While his stone heads from 1910 to 1912 compress their forms into vertical lines, this Modigliani bust statue opens outward. The shoulders curve, the torso broadens, the surface feels inhabited. Parastone's reproduction captures those volumes in red-finished resin and imagines the back view of the female figure.

Oceanic Influence on the Modigliani Bust Statue

The Musee d'Ethnographie du Trocadero in Paris held one of the largest collections of Oceanic and African objects in Europe during Modigliani's years there. Where African masks gave his stone heads their frontal symmetry and carved-in stillness, Oceanic sculpture - particularly from Melanesia and Polynesia - offered something different: rounder volumes, more organic surfaces, figures that curve and expand rather than contract into geometry. Le grand buste rouge shows that shift. The forms are generous and rounded. The face retains his characteristic almond eyes and straight nose, but the body has a different weight than anything in his stone head series.

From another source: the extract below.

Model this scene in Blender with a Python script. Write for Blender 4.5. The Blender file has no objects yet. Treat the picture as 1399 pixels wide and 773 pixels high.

Le grand buste rouge: The 1913 Painting

By 1913, Modigliani had largely stepped back from stone carving and was painting full-time. Le grand buste rouge belongs to a series of female figures he produced during this transition - oil paintings that carried the formal lessons of his sculpture directly into paint. The elongated neck, the tilted oval head, the half-closed eyes: these were already established in his carved work. In this painting, they meet a warm red ground and a more expansive treatment of the female form. The Parastone Modigliani bust statue brings those painted volumes into three dimensions.

Amedeo Modigliani: Italian Painter in Paris

Amedeo Modigliani (1884-1920) was born in Livorno, Italy, and trained in Florence and Venice before moving to Paris in 1906. He absorbed the Post-Impressionist environment around him but developed a style that bore little resemblance to his contemporaries'. His primary sources were non-Western - African masks, Oceanic figurines, and ancient Mediterranean sculpture - filtered through a sensibility formed by early Italian painting. He died in Paris in 1920 at 35, leaving a body of work largely undervalued in his lifetime.

Display

This Modigliani bust statue is self-supporting on any flat surface. At 6.75 in. H x 3.5 in. W, it reads well on a shelf, mantle, or desk where the full front of the figure is visible. Dust occasionally with a dry cloth.